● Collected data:

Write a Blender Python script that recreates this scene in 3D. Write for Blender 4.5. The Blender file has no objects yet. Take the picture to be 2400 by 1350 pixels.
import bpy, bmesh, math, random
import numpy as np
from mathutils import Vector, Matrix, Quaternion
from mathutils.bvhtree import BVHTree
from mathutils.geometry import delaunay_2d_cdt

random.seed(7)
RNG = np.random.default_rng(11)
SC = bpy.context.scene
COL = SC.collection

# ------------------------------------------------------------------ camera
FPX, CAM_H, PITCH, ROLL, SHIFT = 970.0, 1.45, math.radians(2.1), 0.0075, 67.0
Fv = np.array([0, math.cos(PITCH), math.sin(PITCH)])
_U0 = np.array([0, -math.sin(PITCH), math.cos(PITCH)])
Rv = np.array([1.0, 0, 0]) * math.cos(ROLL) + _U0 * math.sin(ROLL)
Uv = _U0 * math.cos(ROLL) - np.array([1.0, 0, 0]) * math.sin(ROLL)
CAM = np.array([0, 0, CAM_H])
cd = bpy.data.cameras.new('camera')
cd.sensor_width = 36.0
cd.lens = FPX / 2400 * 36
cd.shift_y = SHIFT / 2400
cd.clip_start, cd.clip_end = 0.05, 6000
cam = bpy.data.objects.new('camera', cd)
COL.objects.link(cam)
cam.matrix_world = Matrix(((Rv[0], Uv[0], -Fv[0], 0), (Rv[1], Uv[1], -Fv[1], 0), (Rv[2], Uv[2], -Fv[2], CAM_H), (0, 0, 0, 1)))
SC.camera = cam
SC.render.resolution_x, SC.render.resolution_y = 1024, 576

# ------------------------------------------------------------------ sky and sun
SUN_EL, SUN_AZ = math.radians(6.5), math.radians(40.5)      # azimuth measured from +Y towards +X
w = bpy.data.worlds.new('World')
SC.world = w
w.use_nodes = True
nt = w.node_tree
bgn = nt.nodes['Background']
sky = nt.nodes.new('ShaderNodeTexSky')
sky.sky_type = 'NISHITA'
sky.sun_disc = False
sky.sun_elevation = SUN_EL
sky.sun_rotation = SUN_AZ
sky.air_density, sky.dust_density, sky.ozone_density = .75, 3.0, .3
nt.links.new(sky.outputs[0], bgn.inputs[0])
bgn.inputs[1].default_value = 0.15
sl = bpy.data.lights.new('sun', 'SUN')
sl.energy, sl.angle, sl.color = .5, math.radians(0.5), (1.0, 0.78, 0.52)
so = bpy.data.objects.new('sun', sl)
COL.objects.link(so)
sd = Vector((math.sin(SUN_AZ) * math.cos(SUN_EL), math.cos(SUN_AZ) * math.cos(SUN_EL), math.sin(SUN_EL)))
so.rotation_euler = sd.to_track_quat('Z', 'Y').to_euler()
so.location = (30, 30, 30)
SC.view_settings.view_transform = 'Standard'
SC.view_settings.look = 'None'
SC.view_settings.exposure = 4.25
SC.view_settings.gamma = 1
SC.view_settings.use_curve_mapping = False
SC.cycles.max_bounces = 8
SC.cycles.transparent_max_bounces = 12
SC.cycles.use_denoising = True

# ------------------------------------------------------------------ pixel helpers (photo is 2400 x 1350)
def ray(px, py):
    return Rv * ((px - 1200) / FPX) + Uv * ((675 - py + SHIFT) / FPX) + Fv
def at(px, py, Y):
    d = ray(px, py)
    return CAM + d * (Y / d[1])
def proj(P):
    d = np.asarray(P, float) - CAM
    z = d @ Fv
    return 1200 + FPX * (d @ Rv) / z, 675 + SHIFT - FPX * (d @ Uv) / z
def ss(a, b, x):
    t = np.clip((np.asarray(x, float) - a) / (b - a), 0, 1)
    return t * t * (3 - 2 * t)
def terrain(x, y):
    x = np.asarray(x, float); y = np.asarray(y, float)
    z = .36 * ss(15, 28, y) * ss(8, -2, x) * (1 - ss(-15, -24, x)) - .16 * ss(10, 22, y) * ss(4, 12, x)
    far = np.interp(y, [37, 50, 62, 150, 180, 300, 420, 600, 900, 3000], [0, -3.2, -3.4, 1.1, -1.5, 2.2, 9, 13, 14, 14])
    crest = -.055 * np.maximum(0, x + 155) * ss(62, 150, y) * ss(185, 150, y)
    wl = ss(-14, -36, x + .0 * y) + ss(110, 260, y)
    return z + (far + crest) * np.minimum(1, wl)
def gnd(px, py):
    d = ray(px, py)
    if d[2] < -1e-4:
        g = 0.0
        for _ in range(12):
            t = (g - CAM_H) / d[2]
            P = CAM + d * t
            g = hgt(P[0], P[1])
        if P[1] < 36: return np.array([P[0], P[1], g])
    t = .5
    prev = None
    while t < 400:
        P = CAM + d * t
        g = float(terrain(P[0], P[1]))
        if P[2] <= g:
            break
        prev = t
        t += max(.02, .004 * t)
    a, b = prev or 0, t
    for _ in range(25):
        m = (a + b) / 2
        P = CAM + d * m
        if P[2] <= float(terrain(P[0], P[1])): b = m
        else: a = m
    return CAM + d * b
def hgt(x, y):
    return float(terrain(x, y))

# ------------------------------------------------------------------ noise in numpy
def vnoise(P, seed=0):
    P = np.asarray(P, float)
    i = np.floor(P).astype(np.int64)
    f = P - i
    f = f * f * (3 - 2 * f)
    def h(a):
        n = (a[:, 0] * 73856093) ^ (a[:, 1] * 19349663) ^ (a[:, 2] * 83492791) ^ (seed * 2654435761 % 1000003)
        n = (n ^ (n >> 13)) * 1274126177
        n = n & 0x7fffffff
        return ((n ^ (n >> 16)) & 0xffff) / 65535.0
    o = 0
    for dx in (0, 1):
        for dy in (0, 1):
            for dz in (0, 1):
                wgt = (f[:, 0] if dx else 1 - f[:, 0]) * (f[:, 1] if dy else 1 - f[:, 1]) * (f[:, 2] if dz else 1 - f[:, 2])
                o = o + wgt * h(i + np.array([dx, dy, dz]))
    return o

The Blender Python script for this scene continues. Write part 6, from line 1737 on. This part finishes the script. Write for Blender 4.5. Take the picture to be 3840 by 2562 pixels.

● EXERCISE INSTRUCTIONS:
All of the entries must be written out exactly as they stand.

● WORKED ANSWER:
Write a Blender Python script that recreates this scene in 3D. Write for Blender 4.5. The Blender file has no objects yet. Take the picture to be 2400 by 1350 pixels.
import bpy, bmesh, math, random
import numpy as np
from mathutils import Vector, Matrix, Quaternion
from mathutils.bvhtree import BVHTree
from mathutils.geometry import delaunay_2d_cdt

random.seed(7)
RNG = np.random.default_rng(11)
SC = bpy.context.scene
COL = SC.collection

# ------------------------------------------------------------------ camera
FPX, CAM_H, PITCH, ROLL, SHIFT = 970.0, 1.45, math.radians(2.1), 0.0075, 67.0
Fv = np.array([0, math.cos(PITCH), math.sin(PITCH)])
_U0 = np.array([0, -math.sin(PITCH), math.cos(PITCH)])
Rv = np.array([1.0, 0, 0]) * math.cos(ROLL) + _U0 * math.sin(ROLL)
Uv = _U0 * math.cos(ROLL) - np.array([1.0, 0, 0]) * math.sin(ROLL)
CAM = np.array([0, 0, CAM_H])
cd = bpy.data.cameras.new('camera')
cd.sensor_width = 36.0
cd.lens = FPX / 2400 * 36
cd.shift_y = SHIFT / 2400
cd.clip_start, cd.clip_end = 0.05, 6000
cam = bpy.data.objects.new('camera', cd)
COL.objects.link(cam)
cam.matrix_world = Matrix(((Rv[0], Uv[0], -Fv[0], 0), (Rv[1], Uv[1], -Fv[1], 0), (Rv[2], Uv[2], -Fv[2], CAM_H), (0, 0, 0, 1)))
SC.camera = cam
SC.render.resolution_x, SC.render.resolution_y = 1024, 576

# ------------------------------------------------------------------ sky and sun
SUN_EL, SUN_AZ = math.radians(6.5), math.radians(40.5)      # azimuth measured from +Y towards +X
w = bpy.data.worlds.new('World')
SC.world = w
w.use_nodes = True
nt = w.node_tree
bgn = nt.nodes['Background']
sky = nt.nodes.new('ShaderNodeTexSky')
sky.sky_type = 'NISHITA'
sky.sun_disc = False
sky.sun_elevation = SUN_EL
sky.sun_rotation = SUN_AZ
sky.air_density, sky.dust_density, sky.ozone_density = .75, 3.0, .3
nt.links.new(sky.outputs[0], bgn.inputs[0])
bgn.inputs[1].default_value = 0.15
sl = bpy.data.lights.new('sun', 'SUN')
sl.energy, sl.angle, sl.color = .5, math.radians(0.5), (1.0, 0.78, 0.52)
so = bpy.data.objects.new('sun', sl)
COL.objects.link(so)
sd = Vector((math.sin(SUN_AZ) * math.cos(SUN_EL), math.cos(SUN_AZ) * math.cos(SUN_EL), math.sin(SUN_EL)))
so.rotation_euler = sd.to_track_quat('Z', 'Y').to_euler()
so.location = (30, 30, 30)
SC.view_settings.view_transform = 'Standard'
SC.view_settings.look = 'None'
SC.view_settings.exposure = 4.25
SC.view_settings.gamma = 1
SC.view_settings.use_curve_mapping = False
SC.cycles.max_bounces = 8
SC.cycles.transparent_max_bounces = 12
SC.cycles.use_denoising = True

# ------------------------------------------------------------------ pixel helpers (photo is 2400 x 1350)
def ray(px, py):
    return Rv * ((px - 1200) / FPX) + Uv * ((675 - py + SHIFT) / FPX) + Fv
def at(px, py, Y):
    d = ray(px, py)
    return CAM + d * (Y / d[1])
def proj(P):
    d = np.asarray(P, float) - CAM
    z = d @ Fv
    return 1200 + FPX * (d @ Rv) / z, 675 + SHIFT - FPX * (d @ Uv) / z
def ss(a, b, x):
    t = np.clip((np.asarray(x, float) - a) / (b - a), 0, 1)
    return t * t * (3 - 2 * t)
def terrain(x, y):
    x = np.asarray(x, float); y = np.asarray(y, float)
    z = .36 * ss(15, 28, y) * ss(8, -2, x) * (1 - ss(-15, -24, x)) - .16 * ss(10, 22, y) * ss(4, 12, x)
    far = np.interp(y, [37, 50, 62, 150, 180, 300, 420, 600, 900, 3000], [0, -3.2, -3.4, 1.1, -1.5, 2.2, 9, 13, 14, 14])
    crest = -.055 * np.maximum(0, x + 155) * ss(62, 150, y) * ss(185, 150, y)
    wl = ss(-14, -36, x + .0 * y) + ss(110, 260, y)
    return z + (far + crest) * np.minimum(1, wl)
def gnd(px, py):
    d = ray(px, py)
    if d[2] < -1e-4:
        g = 0.0
        for _ in range(12):
            t = (g - CAM_H) / d[2]
            P = CAM + d * t
            g = hgt(P[0], P[1])
        if P[1] < 36: return np.array([P[0], P[1], g])
    t = .5
    prev = None
    while t < 400:
        P = CAM + d * t
        g = float(terrain(P[0], P[1]))
        if P[2] <= g:
            break
        prev = t
        t += max(.02, .004 * t)
    a, b = prev or 0, t
    for _ in range(25):
        m = (a + b) / 2
        P = CAM + d * m
        if P[2] <= float(terrain(P[0], P[1])): b = m
        else: a = m
    return CAM + d * b
def hgt(x, y):
    return float(terrain(x, y))

# ------------------------------------------------------------------ noise in numpy
def vnoise(P, seed=0):
    P = np.asarray(P, float)
    i = np.floor(P).astype(np.int64)
    f = P - i
    f = f * f * (3 - 2 * f)
    def h(a):
        n = (a[:, 0] * 73856093) ^ (a[:, 1] * 19349663) ^ (a[:, 2] * 83492791) ^ (seed * 2654435761 % 1000003)
        n = (n ^ (n >> 13)) * 1274126177
        n = n & 0x7fffffff
        return ((n ^ (n >> 16)) & 0xffff) / 65535.0
    o = 0
    for dx in (0, 1):
        for dy in (0, 1):
            for dz in (0, 1):
                wgt = (f[:, 0] if dx else 1 - f[:, 0]) * (f[:, 1] if dy else 1 - f[:, 1]) * (f[:, 2] if dz else 1 - f[:, 2])
                o = o + wgt * h(i + np.array([dx, dy, dz]))
    return o

The Blender Python script for this scene continues. Write part 6, from line 1737 on. This part finishes the script. Write for Blender 4.5. Take the picture to be 3840 by 2562 pixels.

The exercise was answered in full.